Noting that conventional wisdom suggests that 80 percent of business is done by 20 percent of customers, Hausfater said that his research points to the top 10 percent of shoppers actually contributing an overwhelming percentage of sales – but that most stores don’t know that much about this upper echelon of consumers.

What has been known to this point, he said, is that they tend to be in their supermarket at least once a week, three times more often than “average shoppers,” 12 times more often than many shoppers, and generating average transactions that are as much as double the “average shopper.”

But by engaging in a unique dialogue with top shoppers, Hausfater said, new intelligence about their behavior has been created:

  • Top shoppers are very loyal, and often are long term customers, sometimes shopping at single store for two decades or longer.

  • Top shoppers love to also go to Costco – not because of price, but because they like the selection, quality and fun they find there.

  • Top shoppers tend to do their price comparisons inside the store, and not with competitors. They tend to identify deals through in store promotion pieces, and don’t tend to pay a lot of attention to mass advertising.

  • They prefer national brands…but can be pushed into trying a private label by the right kind of communication.

  • Top shoppers see loyalty marketing cards as a “plus,” but generally don’t feel that such programs make them feel special.

  • And, top shoppers tend to be focused on people, relating to store employees far more than other shoppers do.
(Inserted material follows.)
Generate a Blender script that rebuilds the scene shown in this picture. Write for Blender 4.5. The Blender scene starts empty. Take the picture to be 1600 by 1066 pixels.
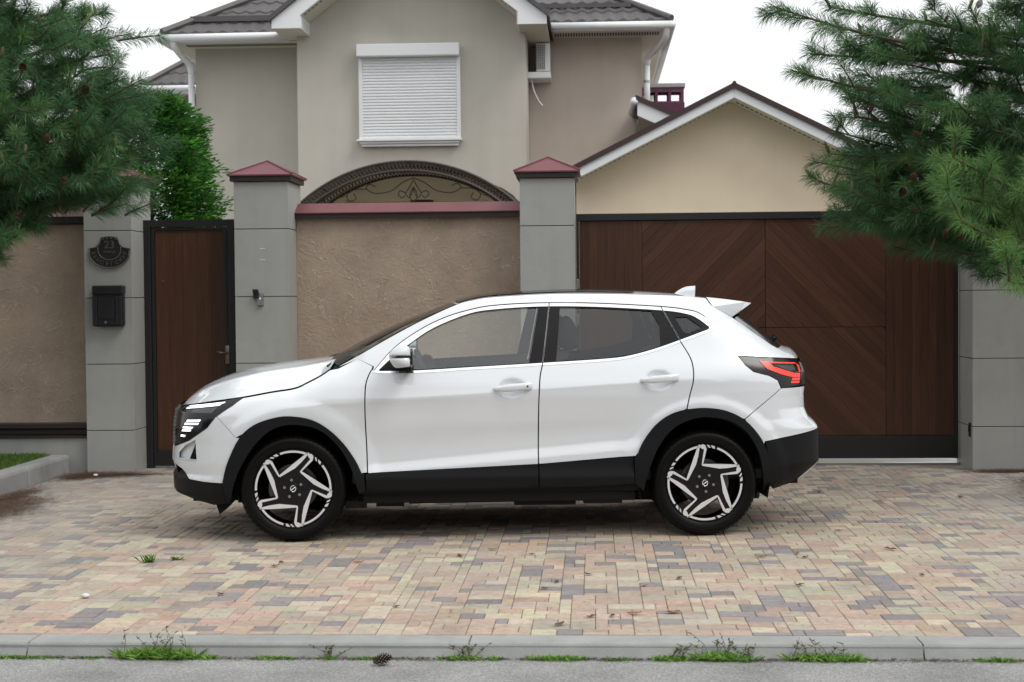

They tend to rate people higher on their list of priorities even than quality and cleanliness.

Knowing this information – and more importantly, acting on it – is a clear path to keeping top shoppers satisfied and building both sales and traffic, Hausfater said.
KC's View:
Think about this for a second…

What these top shoppers are crying out for is specialized, personalized communications that speak specifically their needs and desires. It is a simple as that. Talk to them in relevant language – make them feel special – and it serves to reinforce the intensity of the shopper-shopkeeper relationship.

But if these customers account for an enormous percentage of sales, wouldn’t it make sense to do this?

It’d be the least the supermarket could do, it seems to us.